_What is required_.
Filter this material down to the lines that hold "wide", copying each one.
--- BEGIN ---
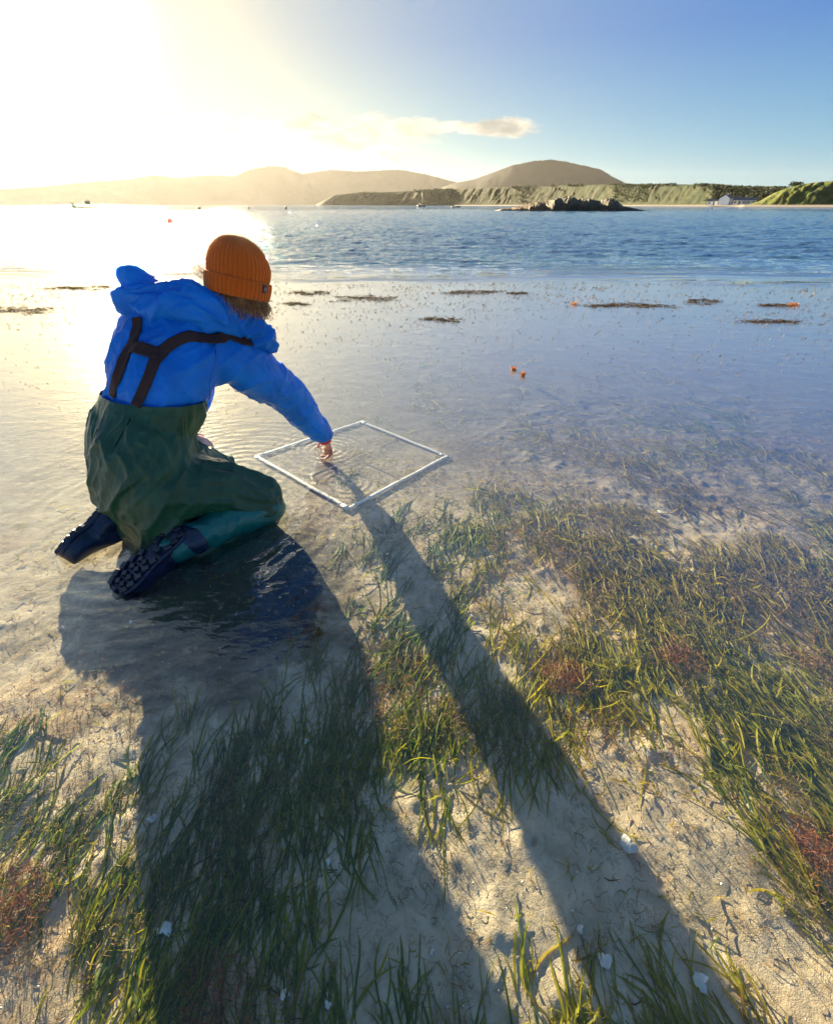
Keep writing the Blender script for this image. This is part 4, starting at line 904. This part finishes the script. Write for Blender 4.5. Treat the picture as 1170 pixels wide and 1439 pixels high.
def weed_clump(name, x, y, z, r, n, length, width, tones, mat, label, cat, group, rise=0.03, heading=None, zmax=-0.004, flat=1.0):
    rt_ = rng.normal(0, 1, (n, 2)).clip(-1.7, 1.7) * np.array([r, r * flat]) * 0.5
    if flat < 0.7: ks = np.stack([np.linspace(-r, r, 12) * 0.9, rng.normal(0, 1, 12) * r * flat * 0.9], 1); rt_ = ks[rng.integers(0, 12, n)] + rng.normal(0, 1, (n, 2)) * np.array([r * .20, r * .10]) * rng.uniform(.3, 1.4, (n, 1))
    root = np.stack([rt_[:, 0] + x, rt_[:, 1] + y, np.full(n, z) + rng.normal(0, 0.002, n)], 1)
    hd_ = rng.uniform(0, 6.28, n) if heading is None else rng.normal(heading, 0.5, n) + math.pi * (rng.random(n) < .5)
    o = ribbons(name, root, hd_, rng.uniform(0.4, 1.0, n) * length, rng.uniform(0.6, 1.2, n) * width, rng.uniform(0, rise, n), np.clip(rng.normal(tones, 0.08, n), 0, 1), mat, seg=6, curl=1.6, zmax=zmax)
    o.data.transform(Matrix.Translation((-x, -y, -z))); o.location = (x, y, z); tag(o, label, cat, group); return o
m_red_weed = simple('red_brown_weed', (0.26, 0.075, 0.018), 0.6, col2=(0.42, 0.15, 0.03), scale=60, trans=0.35)
m_orange = simple('orange_brown_weed', (0.26, 0.075, 0.012), 0.6, col2=(0.42, 0.16, 0.025), scale=40, trans=0.3)
m_dweed = simple('dark_brown_weed', (0.030, 0.022, 0.012), 0.8, spec=0.1, col2=(0.085, 0.055, 0.022), scale=20, trans=0.15)
for x, y, r_, lab in ((0.865, 0.985, 0.050, 'rust red tuft of seaweed among thick eelgrass, right side'), (0.470, 0.900, 0.045, 'faded red brown tuft of seaweed on bare sand, left of the thick eelgrass'),
                      (-0.865, 0.33, 0.06, 'orange brown tuft of seaweed near the left edge'), (0.93, 0.44, 0.05, 'reddish tuft of seaweed tangled in eelgrass at the lower right'), (-0.38, 0.19, 0.055, 'dark maroon tuft of seaweed inside the shadow of the person')):
    weed_clump('seaweed_tuft', x, y, float(bedz(x, y)[0]), r_ * 1.5, 330, 0.040, 0.0014, 0.9, m_red_weed, lab, 'seaweed', 'red seaweed tufts on the seabed', 0.035)
mats = [(-5.75, 8.6, .50, 'wide dark seaweed mat floating in the sun glitter at the left', m_dweed, 1), (-5.3, 6.6, .40, 'ragged dark seaweed mat by the left edge, below the wide mat', m_dweed, 1), (-1.75, 8.1, .30, 'dark seaweed mat floating just right of the beanie', m_dweed, 1),
        (-1.72, 7.1, .16, 'small dark seaweed scrap right of the beanie, nearer than the mat', m_dweed, 1), (-0.78, 7.55, .42, 'dark seaweed mat floating above the survey frame', m_dweed, 1), (0.90, 8.15, .40, 'dark seaweed mat right of centre at the edge of the calm water', m_dweed, 1),
        (0.32, 6.0, .22, 'thin dark seaweed scrap in the middle of the calm water', m_dweed, 1), (1.62, 8.05, .14, 'small compact dark seaweed scrap left of the yellow piece', m_dweed, 1), (2.25, 7.05, .075, 'bright yellow orange scrap of seaweed at the tip of a dark trail', m_orange, 0),
        (2.95, 6.95, .55, 'long thin dark seaweed trail right of the yellow piece', m_dweed, 2), (4.2, 7.3, .25, 'dark seaweed scrap halfway between the yellow and orange pieces', m_dweed, 1), (5.35, 7.0, .11, 'orange brown scrap of seaweed with a dark tail near the right edge', m_orange, 0),
        (5.05, 6.95, .20, 'dark seaweed tail left of the orange brown scrap', m_dweed, 2), (4.3, 5.9, .30, 'thin dark seaweed streak below the orange brown scrap', m_dweed, 2), (0.835, 3.93, .032, 'small orange scrap of seaweed, left of a close pair', m_orange, 0), (0.885, 3.78, .032, 'small orange scrap of seaweed, right of a close pair', m_orange, 0)]
for x, y, r_, lab, m_, k in mats:
    n = int(90 + 500 * r_) if k else 60
    weed_clump('floating_seaweed', x * 1.0, y, 0.001, r_ if k else r_ * .55, n, 0.14 * (0.4 + r_ * 1.3) if k else r_ * .8, 0.005 if k else 0.007, .5, m_, lab, 'seaweed', 'seaweed pieces floating on the calm water', 0.016 if k else 0.03, 1.57 if k else None, zmax=0.05, flat=(0.45, 0.35, 0.16)[k] if k else 0.8)

# flecks, blade tips and bubbles on the calm water
m_fleck = simple('flotsam_flecks', (0.05, 0.045, 0.035), 0.9, spec=0.05, col2=(0.22, 0.20, 0.17), scale=9, trans=0.2)
fl = np.concatenate([scatter(5200, -7.5, 8.5, 2.9, 9.3, lambda x, y: (0.25 + 0.75 * smooth01(fbm(x * 0.9 + 5, y * 2.2, 4, .6), .45, .62)) * (np.abs(x) < y * 1.05 + .4)), scatter(600, -2.6, 3, 1.0, 3.1, lambda x, y: 0.3 + 0.7 * (fbm(x * 3, y * 3, 2) > .55))])
fl = fl[np.hypot(fl[:, 0] + 1.05, fl[:, 1] - 1.7) > 0.5]; N = len(fl); sc_ = np.clip(fl[:, 1] / 5, 0.35, 1.5)
o = ribbons('flotsam', np.stack([fl[:, 0], fl[:, 1], np.full(N, 0.0005)], 1), rng.normal(1.57, 0.8, N), rng.uniform(0.010, 0.040, N) * sc_, rng.uniform(0.0025, 0.007, N) * sc_, rng.uniform(0.002, 0.010, N), rng.random(N), m_fleck, seg=4, curl=1.5, zmax=0.02)
tag(o, 'pale and brown flecks of weed floating on the calm water', 'flotsam', kind='stuff')

# shells
m_shell = simple('white_shell', (0.62, 0.58, 0.50), 0.35, col2=(0.82, 0.80, 0.74), scale=30, bump=0.0008, bscale=150)
def shell_mesh(w_, l_, curv, rough_):
    mb = MB(); vs, fs = [], []; nr, ns = 7, 15
    for side in (0, 1):
        for i in range(nr):
            r_ = 0.08 + 0.92 * i / (nr - 1)
            for k in range(ns):
                a_ = math.pi * (-0.08 + 1.16 * k / (ns - 1)); rib = 1 + 0.035 * math.cos(k * 2.6) * r_ + rough_ * math.sin(k * 1.7 + i) * .5 * (i == nr - 1)
                x = math.cos(a_) * w_ * r_ * rib * (0.9 + .1 * math.sin(a_)); y = math.sin(a_) * l_ * r_ * rib
                vs.append((x, y - l_ * .4, curv * w_ * (1 - r_ ** 2) + .0012 * math.cos(k * 2.6) * r_ - side * 0.0016))
    M_ = nr * ns
    for s in (0, 1):
        for i in range(nr - 1):
            for k in range(ns - 1):
                q = (s * M_ + i * ns + k, s * M_ + i * ns + k + 1, s * M_ + (i + 1) * ns + k + 1, s * M_ + (i + 1) * ns + k); fs.append(q if s else q[::-1])
    for k in range(ns - 1): a_ = (nr - 1) * ns + k; fs.append((a_, a_ + 1, a_ + 1 + M_, a_ + M_)); fs.append((k + 1, k, k + M_, k + 1 + M_))
    for i in range(nr - 1):
        for k in (0, ns - 1): a_ = i * ns + k; fs.append((a_, a_ + ns, a_ + ns + M_, a_ + M_))
    mb.add(vs, fs); return mb
shells = [(-0.307, 0.700, .012, 'small white shell at the top of the body shadow, above the dark eelgrass'), (-0.640, 0.500, .017, 'oval white shell on lit sand left of the body shadow'), (-0.200, 0.415, .013, 'slender white shell in the middle of the body shadow'),
          (-0.250, 0.205, .014, 'broken white shell low in the body shadow'), (0.030, 0.262, .009, 'small white shell between the two shadows near the bottom'), (0.336, 0.298, .011, 'little round white shell on the arm shadow, above the angular one'),
          (0.372, 0.250, .022, 'large angular white shell at the right edge of the arm shadow'), (0.490, 0.445, .030, 'largest pale broken shell lying among eelgrass at the right'), (0.545, 0.222, .022, 'white shell at the bottom right corner'),
          (1.19, 1.845, .028, 'white oyster shell on silty sand right of the survey frame'), (-0.165, 0.190, .010, 'tiny white shell right of the broken one at the bottom'), (-0.52, 0.30, .022, 'pale half buried shell on lit sand near the bottom left'),
          (0.42, 1.08, .010, 'small white shell on the lit sand beyond the arm shadow'), (0.86, 1.42, .014, 'small white shell tipped against bright eelgrass'), (-1.02, 1.13, .012, 'small white shell just left of the near boot toe')]
for x, y, s_, lab in shells:
    s_ *= 0.8
    o = shell_mesh(s_ * rng.uniform(.75, 1), s_ * rng.uniform(.9, 1.25), .32, .12).build('shell', m_shell)
    o.location = (x, y, float(bedz(x, y)[0]) + 0.007 + s_ * .1); o.rotation_euler = (rng.uniform(-.3, .3), rng.uniform(-.3, .3), rng.uniform(0, 6.28)); tag(o, lab, 'shell', 'white shells on the seabed')
gq = scatter(900, -2.2, 2.6, -0.1, 2.6, lambda x, y: 0.2 + 0.8 * (fbm(x * 4, y * 4, 2) > .5)); mb = MB()
for x, y in gq:
    s_ = rng.uniform(.0012, .0035); z_ = float(bedz(x, y)[0]) + .003; a_ = rng.uniform(0, 6.28)
    ca, sa = math.cos(a_) * s_, math.sin(a_) * s_
    mb.add([(x + ca, y + sa, z_), (x - sa, y + ca * .7, z_ + .001), (x - ca * 1.2, y - sa, z_), (x + sa, y - ca * .8, z_), (x, y, z_ + s_ * .7)], [(0, 1, 4), (1, 2, 4), (2, 3, 4), (3, 0, 4)])
o = mb.build('shell_grit', m_shell, smooth=False); tag(o, 'white crumbs of shell strewn over the seabed', 'shell grit', kind='stuff')

# ------------------------------------------------------------------ the air over the bay
m_haze, t = material('sea_haze')
vol = t('ShaderNodeVolumePrincipled', {'Color': (0.86, 0.86, 0.86, 1), 'Density': 0.000017, 'Anisotropy': 0.5})
t('ShaderNodeOutputMaterial', {'Volume': vol})
mb = MB(); mb.box((0, 0, 153), (13200, 13200, 316)); hz = mb.build('haze', m_haze, smooth=False); tag(hz, 'thin sea haze over the bay', 'haze', kind='stuff')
--- END ---
_Response to the task_.
Keep writing the Blender script for this image. This is part 4, starting at line 904. This part finishes the script. Write for Blender 4.5. Treat the picture as 1170 pixels wide and 1439 pixels high.
mats = [(-5.75, 8.6, .50, 'wide dark seaweed mat floating in the sun glitter at the left', m_dweed, 1), (-5.3, 6.6, .40, 'ragged dark seaweed mat by the left edge, below the wide mat', m_dweed, 1), (-1.75, 8.1, .30, 'dark seaweed mat floating just right of the beanie', m_dweed, 1),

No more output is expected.